Finding the Nash equilibrium of a bimatrix game can be defined as $$ \begin{array}{ll} v_{1}^*=\left(x^{*}\right)^{T} A y^{*} \geq x^{T} A y^{*} & \forall x \in X, \\ v_{2}^*=\left(x^{*}\right)^{T} B y^{*} \geq\left(x^{*}\right)^{T} B y & \forall y \in Y, \end{array} $$ where the bimatrix game can be represented by matrices $A, B$. The $(x^*,y^*)$ is a Nash equilibrium, and the $v_1^*, v_2^*$ is the corresponding value of Nash equilibrium.

My algorithm can somehow give a prediction $v_1, v_2$ to approximate the true value $v_1^*, v_2^*$.

However, after the prediction, I want to find the mixed strategy $x, y$ corresponding to the $v_1, v_2$. Then the problem is reduced to the equation system shown at the top.

(I apologize in advance if anything is not clear, feel free to edit it or make a comment.)

Answer 1

Let the matrices be $A_{n\times n}=(a_{i,j})_{i\leq n\\j\leq n}$ and $B_{n\times n}=(b_{i,j})_{i\leq n\\j\leq n}$. The decison variables $x=[x_1,\dots,x_n]$ and $y=[y_1,\dots,y_n]$ are in the $n-1$ probability simplex.

We flat the matrices $A$ and $B$ to vectors $a$ and $b$ with length $n*n$, where $a=[a_{11},\dots,a_{nn}]$, $b=[b_{11},\dots,b_{nn}]$.

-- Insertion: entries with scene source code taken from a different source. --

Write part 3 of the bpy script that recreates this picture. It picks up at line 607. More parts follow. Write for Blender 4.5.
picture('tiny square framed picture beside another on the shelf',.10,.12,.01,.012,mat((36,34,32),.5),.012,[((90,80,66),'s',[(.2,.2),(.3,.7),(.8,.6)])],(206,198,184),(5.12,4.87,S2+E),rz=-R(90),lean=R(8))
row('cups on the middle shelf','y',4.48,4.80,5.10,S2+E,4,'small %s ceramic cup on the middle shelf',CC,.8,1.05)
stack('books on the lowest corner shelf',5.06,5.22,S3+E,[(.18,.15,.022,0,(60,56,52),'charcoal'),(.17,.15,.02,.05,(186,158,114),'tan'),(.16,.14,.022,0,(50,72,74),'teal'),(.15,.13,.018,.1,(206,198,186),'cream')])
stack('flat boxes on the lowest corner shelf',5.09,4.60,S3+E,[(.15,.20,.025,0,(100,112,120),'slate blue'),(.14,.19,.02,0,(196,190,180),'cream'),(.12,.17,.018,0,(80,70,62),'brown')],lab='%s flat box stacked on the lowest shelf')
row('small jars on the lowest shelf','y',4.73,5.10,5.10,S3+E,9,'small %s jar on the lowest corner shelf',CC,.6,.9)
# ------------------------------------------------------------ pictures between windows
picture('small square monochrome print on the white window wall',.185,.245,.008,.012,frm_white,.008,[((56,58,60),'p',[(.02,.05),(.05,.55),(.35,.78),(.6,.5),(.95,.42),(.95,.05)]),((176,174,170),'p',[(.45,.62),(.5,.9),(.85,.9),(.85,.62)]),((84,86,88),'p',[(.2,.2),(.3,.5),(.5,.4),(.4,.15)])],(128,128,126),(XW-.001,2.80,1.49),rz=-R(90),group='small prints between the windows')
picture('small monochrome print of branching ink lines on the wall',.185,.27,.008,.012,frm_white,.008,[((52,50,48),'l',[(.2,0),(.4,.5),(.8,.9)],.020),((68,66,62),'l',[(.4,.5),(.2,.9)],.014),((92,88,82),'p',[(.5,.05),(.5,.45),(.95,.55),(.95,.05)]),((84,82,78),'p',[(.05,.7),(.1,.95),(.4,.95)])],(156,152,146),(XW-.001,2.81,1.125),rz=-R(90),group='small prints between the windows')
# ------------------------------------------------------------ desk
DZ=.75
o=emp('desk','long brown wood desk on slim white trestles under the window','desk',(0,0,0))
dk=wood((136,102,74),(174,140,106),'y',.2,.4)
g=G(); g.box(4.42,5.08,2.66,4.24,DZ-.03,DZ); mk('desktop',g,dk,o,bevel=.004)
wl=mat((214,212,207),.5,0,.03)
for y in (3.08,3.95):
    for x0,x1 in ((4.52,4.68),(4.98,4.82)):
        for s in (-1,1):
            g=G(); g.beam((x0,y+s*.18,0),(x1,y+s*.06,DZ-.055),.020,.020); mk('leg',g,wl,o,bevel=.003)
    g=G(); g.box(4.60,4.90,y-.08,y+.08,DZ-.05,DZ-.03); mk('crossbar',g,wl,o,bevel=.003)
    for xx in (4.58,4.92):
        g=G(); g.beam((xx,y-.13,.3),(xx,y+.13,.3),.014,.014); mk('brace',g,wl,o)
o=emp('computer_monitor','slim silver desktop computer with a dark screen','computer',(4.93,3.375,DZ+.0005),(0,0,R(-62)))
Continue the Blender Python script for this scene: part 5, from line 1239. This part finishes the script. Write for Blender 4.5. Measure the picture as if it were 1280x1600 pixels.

We define a $n*n$ length vector $p=[p_{11}, \dots , p_{nn}]$, where $p_{i,j} = x_i *y_j, i\leq n, j\leq n.$

The existence of solution and soving are related to the following linear eqaution system, $$a^Tp = v_1$$ $$b^Tp = v_2$$ $$1^Tp = 1$$ $$0\leq p \leq 1$$

Answer 2

This is just some of my thought: Suppose $\gamma = v_1/v_2$ is finite, we have $ x^T(A-\gamma B)y = 0$. Since $x,y$ are nonnegative and nonzero, at least the matrix $A-\gamma B$ cannot be positive for every entry. We can consider

$$f(x,y) \equiv x^T(A-\gamma B)y $$

as real-valued function defined on the compact space $T^{n-1} \times T^{n-1}$, where $T^{n}$ is the $n-$dimensional unit simplex. Now, the problem will be reduced to finding zeros of $f$ in this compact space. If we view $f$ as quadratic polynomial in with factors of $x_jy_k$, then maybe there are zero-finding numerical methods for this type of function.